An inverter is a central component of any alternative power system that requires alternating current power. Inverters transform low voltage 12-volt DC power to standard 120 / 240 volt AC current draws in modern appliances and tools. Inverters switch DC back and forth to make AC power, which is then filtered, and transformed and stepped up or down to match the desired waveform. More processing makes for a cleaner output with fewer voltage spikes, but reduces the overall efficiency of the process.
Modern inverters come in two basic types - modified sine wave and pure sine wave. A modified sine wave is close but not identical to the waveform that comes from your public utility. Modified sine wave inverters can run most household appliances including TV's, stereos, lighting, computers, etc. Pure sine wave inverters produce a waveform that is identical to and in some cases better than what you get from your public utility company.
Modified sine wave inverters do less processing of the power; this can cause some devices (laser printers, tools with variable speed motors, and similar items that need an abrupt pull on their power demands). Pure side wave inverters are more expensive, but won't cause "laser printer brown outs" or "table saw brown outs" when running off them. Because they do more processing of the power, they're less efficient overall.
When looking at inverters, of either type, they have two capacity ratings. One is the continuous output rating, the other is the surge capacity rating. Continuous output rating is how much power, in watts, the inverter can provide for hour after hour. Surge capacity rating is how much power the system can deliver for a short period of time. You'll need decent values for both – the continuous output rating limits how many devices you can have running at once; the surge limit is useful for appliances like refrigerators that need more power to start up than to keep going after they've started. Larger inverters (up to 10,000 watt monsters, useful for running a small building) are more expensive.
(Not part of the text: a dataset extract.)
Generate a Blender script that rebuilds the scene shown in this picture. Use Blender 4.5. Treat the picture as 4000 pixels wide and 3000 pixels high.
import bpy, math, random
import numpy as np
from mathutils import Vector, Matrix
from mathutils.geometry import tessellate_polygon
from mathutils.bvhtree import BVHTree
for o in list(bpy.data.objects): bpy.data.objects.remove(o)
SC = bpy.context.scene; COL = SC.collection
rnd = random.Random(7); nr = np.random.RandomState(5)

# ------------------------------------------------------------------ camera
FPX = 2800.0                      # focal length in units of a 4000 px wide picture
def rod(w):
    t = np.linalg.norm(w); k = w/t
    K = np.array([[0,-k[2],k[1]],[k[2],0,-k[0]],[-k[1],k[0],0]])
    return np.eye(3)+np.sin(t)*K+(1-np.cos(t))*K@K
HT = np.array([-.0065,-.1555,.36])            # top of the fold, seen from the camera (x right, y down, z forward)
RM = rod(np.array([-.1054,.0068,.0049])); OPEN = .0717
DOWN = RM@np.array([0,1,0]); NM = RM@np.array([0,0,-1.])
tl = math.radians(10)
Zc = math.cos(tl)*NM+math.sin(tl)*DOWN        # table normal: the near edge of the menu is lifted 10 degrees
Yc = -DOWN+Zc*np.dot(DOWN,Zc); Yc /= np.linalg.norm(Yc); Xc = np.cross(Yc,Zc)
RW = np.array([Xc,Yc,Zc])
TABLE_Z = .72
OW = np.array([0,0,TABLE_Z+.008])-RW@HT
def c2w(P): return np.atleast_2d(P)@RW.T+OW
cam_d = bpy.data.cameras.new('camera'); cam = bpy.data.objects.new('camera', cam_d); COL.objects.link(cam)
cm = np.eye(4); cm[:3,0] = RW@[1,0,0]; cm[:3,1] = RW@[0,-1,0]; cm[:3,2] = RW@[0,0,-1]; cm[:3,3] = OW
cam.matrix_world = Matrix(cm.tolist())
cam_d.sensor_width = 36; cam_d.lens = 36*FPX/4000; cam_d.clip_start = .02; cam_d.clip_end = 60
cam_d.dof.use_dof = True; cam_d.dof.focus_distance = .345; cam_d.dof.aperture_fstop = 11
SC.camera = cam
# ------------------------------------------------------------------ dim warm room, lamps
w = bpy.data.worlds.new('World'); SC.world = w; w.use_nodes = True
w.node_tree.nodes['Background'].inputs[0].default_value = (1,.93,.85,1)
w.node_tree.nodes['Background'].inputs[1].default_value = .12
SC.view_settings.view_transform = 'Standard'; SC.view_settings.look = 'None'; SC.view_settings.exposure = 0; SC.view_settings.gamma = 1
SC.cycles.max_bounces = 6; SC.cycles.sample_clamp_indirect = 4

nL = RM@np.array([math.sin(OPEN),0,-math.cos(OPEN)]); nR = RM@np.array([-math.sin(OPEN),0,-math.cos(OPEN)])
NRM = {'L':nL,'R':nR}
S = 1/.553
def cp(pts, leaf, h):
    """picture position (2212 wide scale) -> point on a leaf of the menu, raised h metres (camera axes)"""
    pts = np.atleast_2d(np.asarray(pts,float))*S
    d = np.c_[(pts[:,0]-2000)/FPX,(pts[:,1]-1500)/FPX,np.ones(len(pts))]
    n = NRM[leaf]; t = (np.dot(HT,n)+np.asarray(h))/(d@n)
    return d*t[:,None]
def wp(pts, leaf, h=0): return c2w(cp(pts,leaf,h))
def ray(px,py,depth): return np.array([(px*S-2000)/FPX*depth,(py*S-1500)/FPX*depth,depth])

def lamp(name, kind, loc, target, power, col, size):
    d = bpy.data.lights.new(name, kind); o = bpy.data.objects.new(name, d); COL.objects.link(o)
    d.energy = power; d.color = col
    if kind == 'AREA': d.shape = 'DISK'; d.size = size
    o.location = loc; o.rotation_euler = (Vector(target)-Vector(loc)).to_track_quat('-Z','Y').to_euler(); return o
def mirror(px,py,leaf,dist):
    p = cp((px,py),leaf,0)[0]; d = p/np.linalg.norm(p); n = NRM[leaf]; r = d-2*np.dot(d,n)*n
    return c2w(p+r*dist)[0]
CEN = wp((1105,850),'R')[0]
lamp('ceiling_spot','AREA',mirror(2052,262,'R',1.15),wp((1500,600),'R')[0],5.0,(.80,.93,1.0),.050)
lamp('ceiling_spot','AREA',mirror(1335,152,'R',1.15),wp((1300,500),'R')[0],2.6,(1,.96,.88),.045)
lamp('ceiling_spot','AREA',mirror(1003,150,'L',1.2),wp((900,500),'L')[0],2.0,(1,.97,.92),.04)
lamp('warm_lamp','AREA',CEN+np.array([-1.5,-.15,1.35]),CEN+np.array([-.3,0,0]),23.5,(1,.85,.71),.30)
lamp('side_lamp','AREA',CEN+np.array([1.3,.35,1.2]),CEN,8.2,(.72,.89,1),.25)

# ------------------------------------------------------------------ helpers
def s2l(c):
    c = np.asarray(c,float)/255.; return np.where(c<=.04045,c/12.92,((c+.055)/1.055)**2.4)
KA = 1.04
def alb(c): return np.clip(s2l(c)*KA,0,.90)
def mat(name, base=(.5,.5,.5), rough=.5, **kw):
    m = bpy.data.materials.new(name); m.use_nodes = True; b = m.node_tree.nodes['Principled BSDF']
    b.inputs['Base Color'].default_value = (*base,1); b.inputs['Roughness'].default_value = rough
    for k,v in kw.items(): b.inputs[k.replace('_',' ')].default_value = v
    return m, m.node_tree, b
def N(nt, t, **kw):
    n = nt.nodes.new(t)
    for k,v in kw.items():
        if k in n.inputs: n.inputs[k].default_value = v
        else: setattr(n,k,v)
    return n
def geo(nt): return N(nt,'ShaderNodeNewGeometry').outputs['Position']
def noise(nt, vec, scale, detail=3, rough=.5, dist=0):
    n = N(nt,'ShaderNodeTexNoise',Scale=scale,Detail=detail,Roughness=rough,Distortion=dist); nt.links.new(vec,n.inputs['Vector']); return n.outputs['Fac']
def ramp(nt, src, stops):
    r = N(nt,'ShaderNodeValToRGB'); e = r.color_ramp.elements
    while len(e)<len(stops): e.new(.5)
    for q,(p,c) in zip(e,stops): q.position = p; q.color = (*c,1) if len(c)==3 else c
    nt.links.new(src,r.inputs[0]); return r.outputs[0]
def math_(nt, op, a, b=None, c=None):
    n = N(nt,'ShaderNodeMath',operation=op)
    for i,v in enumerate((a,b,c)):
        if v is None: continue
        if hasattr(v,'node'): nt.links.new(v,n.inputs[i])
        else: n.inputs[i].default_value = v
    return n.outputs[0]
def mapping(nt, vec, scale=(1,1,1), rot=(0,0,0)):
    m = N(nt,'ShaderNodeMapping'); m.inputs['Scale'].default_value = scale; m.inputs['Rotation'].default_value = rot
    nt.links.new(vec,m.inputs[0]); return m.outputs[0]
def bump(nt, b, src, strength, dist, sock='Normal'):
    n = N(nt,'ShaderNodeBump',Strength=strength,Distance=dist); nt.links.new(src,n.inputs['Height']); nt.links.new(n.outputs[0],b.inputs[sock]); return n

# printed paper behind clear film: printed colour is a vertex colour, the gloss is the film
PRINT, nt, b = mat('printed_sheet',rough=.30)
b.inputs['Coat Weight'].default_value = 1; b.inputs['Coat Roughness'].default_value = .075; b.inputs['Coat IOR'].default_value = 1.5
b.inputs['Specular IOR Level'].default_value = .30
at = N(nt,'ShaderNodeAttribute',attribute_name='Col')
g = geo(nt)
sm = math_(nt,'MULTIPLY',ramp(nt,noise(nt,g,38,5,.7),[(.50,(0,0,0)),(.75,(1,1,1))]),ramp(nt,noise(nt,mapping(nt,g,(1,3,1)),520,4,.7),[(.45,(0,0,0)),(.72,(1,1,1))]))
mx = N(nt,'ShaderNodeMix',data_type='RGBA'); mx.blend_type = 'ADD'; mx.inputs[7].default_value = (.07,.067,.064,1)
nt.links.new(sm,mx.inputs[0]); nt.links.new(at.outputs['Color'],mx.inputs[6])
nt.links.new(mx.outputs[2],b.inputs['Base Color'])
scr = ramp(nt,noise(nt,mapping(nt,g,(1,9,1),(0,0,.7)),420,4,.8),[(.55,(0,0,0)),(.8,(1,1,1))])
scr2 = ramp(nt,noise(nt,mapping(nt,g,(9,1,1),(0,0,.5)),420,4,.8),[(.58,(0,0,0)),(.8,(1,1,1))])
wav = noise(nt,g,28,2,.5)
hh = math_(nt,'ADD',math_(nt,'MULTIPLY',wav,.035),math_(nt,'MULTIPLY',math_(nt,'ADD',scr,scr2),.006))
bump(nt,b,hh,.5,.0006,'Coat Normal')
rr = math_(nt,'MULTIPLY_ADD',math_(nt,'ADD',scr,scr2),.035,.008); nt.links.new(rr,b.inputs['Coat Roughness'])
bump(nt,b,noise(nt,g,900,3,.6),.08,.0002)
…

Your inverter need will be a function of the Watts used by your current appliance mix, multiplied by a fudge factor set by the total efficiency. You may want to oversize your inverter initially so that it can handle adding more appliances to your home, or so that you can utilize more capacity with your solar array as you add panels. This fudge factor is generally about a 15% surcharge; take the total wattage on your home, and multiply by 1.15 to get a good value for your load calculation worksheet.
Most inverters are 120 volts alternating current, but 240-volt alternating current inverters are available if you wish to run loads that require this. There are also step-up transformers available that attach to your 120-volt inverter that allow you to produce 240 volts alternating current, if necessary. In some cases you can also "stack" two similar 120-volt inverters together to provide 240 volts. Most inverters on the market also serve double duty as portable battery rechargers, which is a handy useful feature.
And, as with the advice on battery arrays, and solar panels, ALWAYS use the rated wiring. Don't get cheap here; this is a piece of gear that can cause house fires if the power cabling overheats.